- _Instructions for the task_
Answer with one number: how many lines hold "scene".

- _Dataset section_
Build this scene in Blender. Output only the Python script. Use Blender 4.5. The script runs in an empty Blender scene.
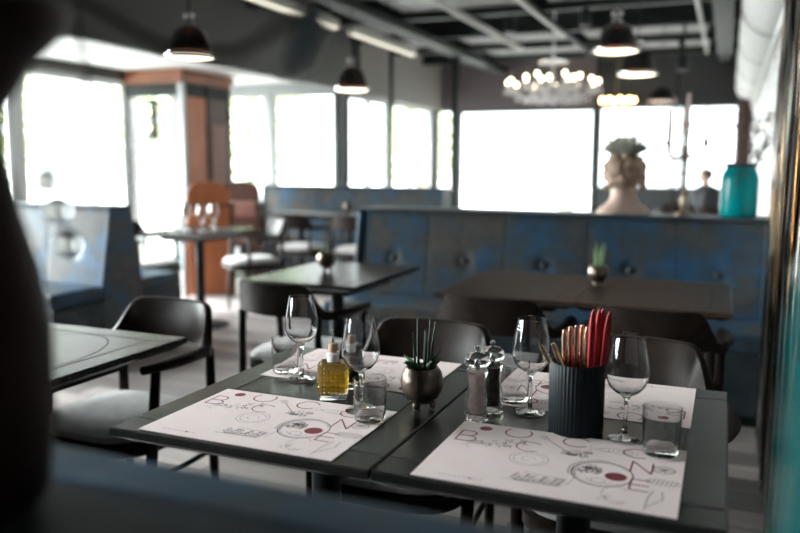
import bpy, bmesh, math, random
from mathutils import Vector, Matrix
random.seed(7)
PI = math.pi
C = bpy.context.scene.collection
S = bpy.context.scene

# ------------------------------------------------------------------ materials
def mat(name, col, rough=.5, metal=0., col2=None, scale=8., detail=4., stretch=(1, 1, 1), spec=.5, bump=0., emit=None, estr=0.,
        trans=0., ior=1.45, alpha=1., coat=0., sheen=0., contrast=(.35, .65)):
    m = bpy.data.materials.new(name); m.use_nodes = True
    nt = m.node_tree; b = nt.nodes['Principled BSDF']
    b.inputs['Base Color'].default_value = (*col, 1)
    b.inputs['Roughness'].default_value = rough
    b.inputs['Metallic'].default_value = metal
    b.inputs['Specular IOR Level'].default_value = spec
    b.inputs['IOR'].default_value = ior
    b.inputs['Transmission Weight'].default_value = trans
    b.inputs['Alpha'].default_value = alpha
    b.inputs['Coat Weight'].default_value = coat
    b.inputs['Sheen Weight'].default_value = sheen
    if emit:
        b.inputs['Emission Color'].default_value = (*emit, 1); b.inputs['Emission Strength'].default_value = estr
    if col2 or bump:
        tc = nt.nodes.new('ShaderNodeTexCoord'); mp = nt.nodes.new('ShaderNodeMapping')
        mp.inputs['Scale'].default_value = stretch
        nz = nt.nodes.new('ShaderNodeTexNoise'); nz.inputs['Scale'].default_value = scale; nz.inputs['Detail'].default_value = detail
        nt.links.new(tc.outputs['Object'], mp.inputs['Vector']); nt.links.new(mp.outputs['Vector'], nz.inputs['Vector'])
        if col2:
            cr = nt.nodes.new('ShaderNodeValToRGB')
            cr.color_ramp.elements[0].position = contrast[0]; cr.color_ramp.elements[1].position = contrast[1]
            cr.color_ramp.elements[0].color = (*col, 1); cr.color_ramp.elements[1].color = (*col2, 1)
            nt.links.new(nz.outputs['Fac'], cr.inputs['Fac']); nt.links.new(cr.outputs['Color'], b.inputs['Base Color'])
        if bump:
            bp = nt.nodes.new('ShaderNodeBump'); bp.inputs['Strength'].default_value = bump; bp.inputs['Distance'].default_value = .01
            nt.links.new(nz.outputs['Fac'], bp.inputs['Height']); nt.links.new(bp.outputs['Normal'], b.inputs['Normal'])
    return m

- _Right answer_
3